LaTeX output interprets the markup to its best of possibilities. LaTeX is not well suited as a typesetting language to add custom style. That would break the benefits LaTex offers. Hence, the following is done:
bold, underline and italic is supported
fontsize is mapped to the size indicators of LaTeX in a fuzzy manner
mono fonts are shown as a mono spaced font
color and font is not supported
preformatted is handled correctly
I have not used LaTeX enough to re-write this to be correct & separate opinion from fact.
It seemed that the contributors to this conversation have the knowledge to help.
While the tone is perhaps a bit more negative than necessary, the sentiment is actually correct. While LaTeX can be made to look like anything (and in 30+ years using it, I’ve probably done it), it is not necessarily easy, and definitely not from a third-party, mostly GUI tool. LyX is a good example of what can be done as a GUI front end document editor, but that is a whole project in and of itself that I would prefer the Gramps developers not try to replicate.

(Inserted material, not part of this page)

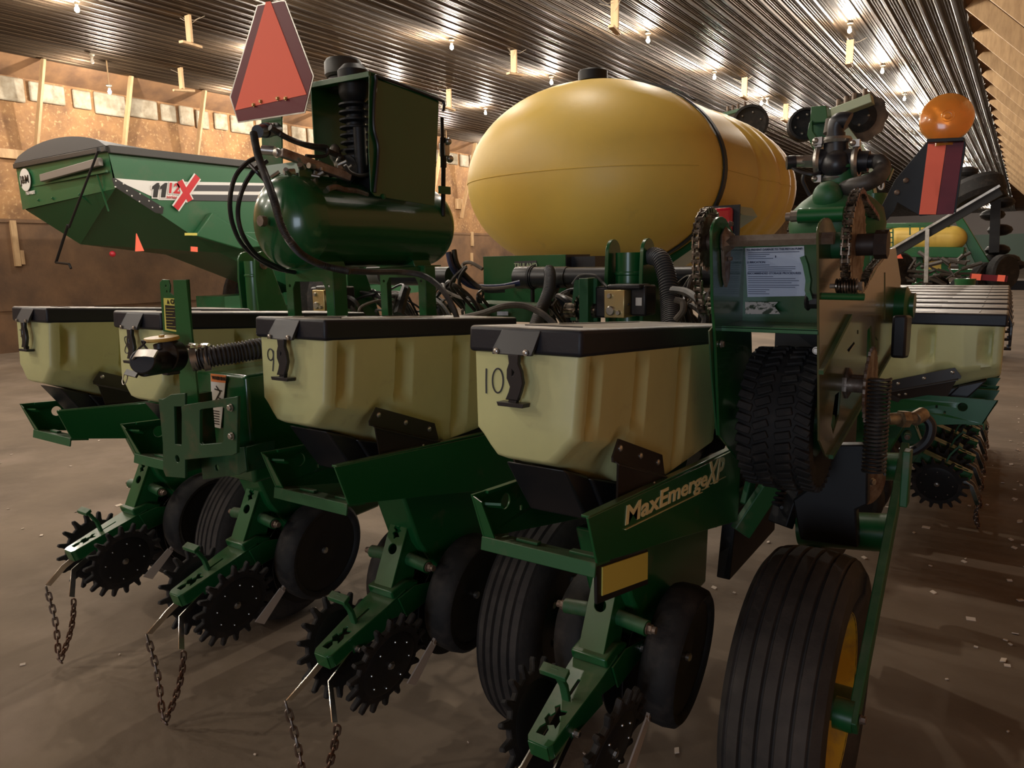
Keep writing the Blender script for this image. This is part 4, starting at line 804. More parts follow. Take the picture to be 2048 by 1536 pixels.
g=MB(); c=qv(250,757,1.06); g.tube([c+V((.011*math.cos(a),.006*math.sin(a),.016*math.sin(a))) for a in [2*PI*k/16 for k in range(16)]],.0016,5,closed=True); g.build('pull_ring',GALV,val)
g=MB(); g.tube(spline([qv(u,v,1.12) for u,v in [(270,718),(276,700),(286,690),(290,684),(284,682),(288,690),(296,700)]],5),.003,6); g.build('tether',BLK,val)
co_=hose('corrugated_hose','grey-black corrugated suction hose from the black valve to behind hopper 9',[P3(u,v,'Y',y) for u,v,y in [(384,722,1.215),(430,712,1.26),(470,706,1.31),(520,697,1.38),(575,690,1.5),(600,688,1.62)]],.031,COR,corr=True)
for k,(u,y) in enumerate([(388,1.22),(412,1.245)]):
    c=P3(u,718,'Y',y); h=thing('hose_clamp','steel clamp on the corrugated hose, '+['next to the green post','second from the green post with a screw on top'][k],'hose clamp',loc=c)
    g=MB(); d=(P3(470,706,'Y',1.31)-P3(384,722,'Y',1.215)).normalized(); g.lathe([(.031,-.009),(.0345,-.009),(.0345,.009),(.031,.009),(.031,-.009)],(0,0,0),d,28); g.build('band',GALV,h)
    g=MB(); g.box((0,0,.037),(.022,.03,.008)); g.cyl((-.015,0,.041),(.02,0,.041),.005,seg=8); g.build('clamp_screw',CHR,h)
# ---------------------------------------------------------------- drive tower
to=V((-.54,2.1,1.2)); tw=thing('drive_tower','green chain-drive housing with white-blue instruction sheet, right of hopper 10','drive housing',loc=to)
XR,XLf=-.415,-.665
def ly(pts,x): return [(P3(u,v,'X',x).y-to.y,P3(u,v,'X',x).z-to.z) for u,v in pts]
def arc(u0,v0,r,a0,a1,n=7): return [(u0+r*math.cos(R(a0+(a1-a0)*k/(n-1))),v0-r*math.sin(R(a0+(a1-a0)*k/(n-1)))*1.9) for k in range(n)]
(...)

So maybe something like this:
Thanks! That reads well and has more actionable information.
Being accurate about shortcomings, bugs and such is reasonable. That helps people use tools appropriately. But I’m glad to eliminate any unsupported condemnation of a format.
BTW, I left in the line about ‘preformatted being handled’.
Actually, if you wanted to be short and sweet and similar to the other formats, you could just say:
- LaTeX supports the preformatted setting and partially supports markup; font family and colors are currently not supported.
- Editing the exported LaTeX file is expected if fine tuning is desired.
and be done with it. (Note that with some modest effort, both could be supported with the proper LaTeX prerequisites.)
I just saw your update. I did tweak the subbullets in my original response to fix up some grammar and put them in (what I think) is a slightly more logical order. If you don’t want to use the short version, you might have a second look at them. Either way, thanks for asking for input.